La jalousie s’invite de manière récurrente. Difficile d’accepter que l’homme qu’on aime joue et rie avec une autre. «J’ai souvent perdu des potes à cause de leur copine qui ne voulait pas qu’il joue avec moi, alors que c’était du jeu et rien de plus, il n’y avait aucune ambiguïté.» se rappelle M.

Les garçons aussi sont jaloux. «Il y a environ 8 ans, mon petit copain m’a fait connaître le jeu, m’a fait entrer dans sa guilde et m’a aidée à monter en niveaux. Le problème, c’est qu’il était d’une jalousie maladive… J’avais l’interdiction de parler en «vocal» aux garçons et devais écrire au masculin, afin de cacher le fait que je suis une fille… »

L’amour peut aussi être au rendez-vous. Le déclencheur peut être une voix entendue en chat, une façon d’être ou simplement la connivence dans l’espace virtuel. Des couples se sont ainsi formés sur WoW en faisant simplement une quête ensemble dans le jeu. Certaines relations durent depuis des années et le duo joue partage à présent sa passion avec ses enfants.

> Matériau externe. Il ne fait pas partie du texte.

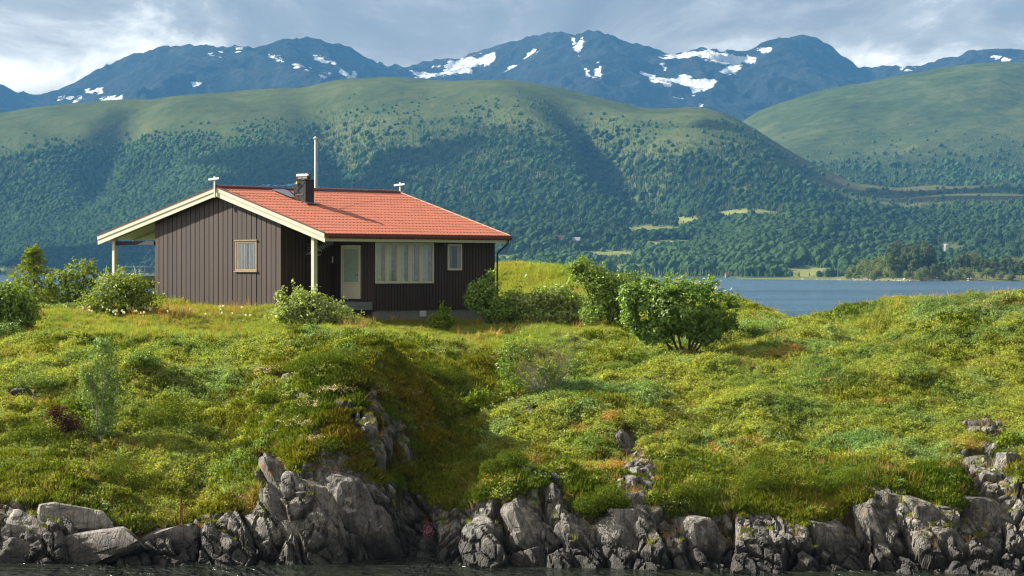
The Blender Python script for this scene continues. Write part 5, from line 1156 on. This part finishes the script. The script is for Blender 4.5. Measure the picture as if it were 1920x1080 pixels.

Jouer en tant que fille ou choisir un avatar féminin suscite des réactions allant de l’amabilité à l’insulte, de la séduction au rejet abrupt. D’après les témoignages, être une joueuse de jeux vidéo reste donc délicat. L’éducation et les habitudes sociales influent en effet sur les attitudes de chacun.e dans le jeu. De plus, le sexe du personnage teinte le comportement des joueur.euses, et le fait qu’il n’y ait que des personnages genrés oblige à se situer dans la catégorie homme ou femme. Apparemment, dans World of Warcraft comme dans la vie courante, les réactions sexistes découragent nombre de joueuses, tandis que d’autres trouvent malgré tout leur place.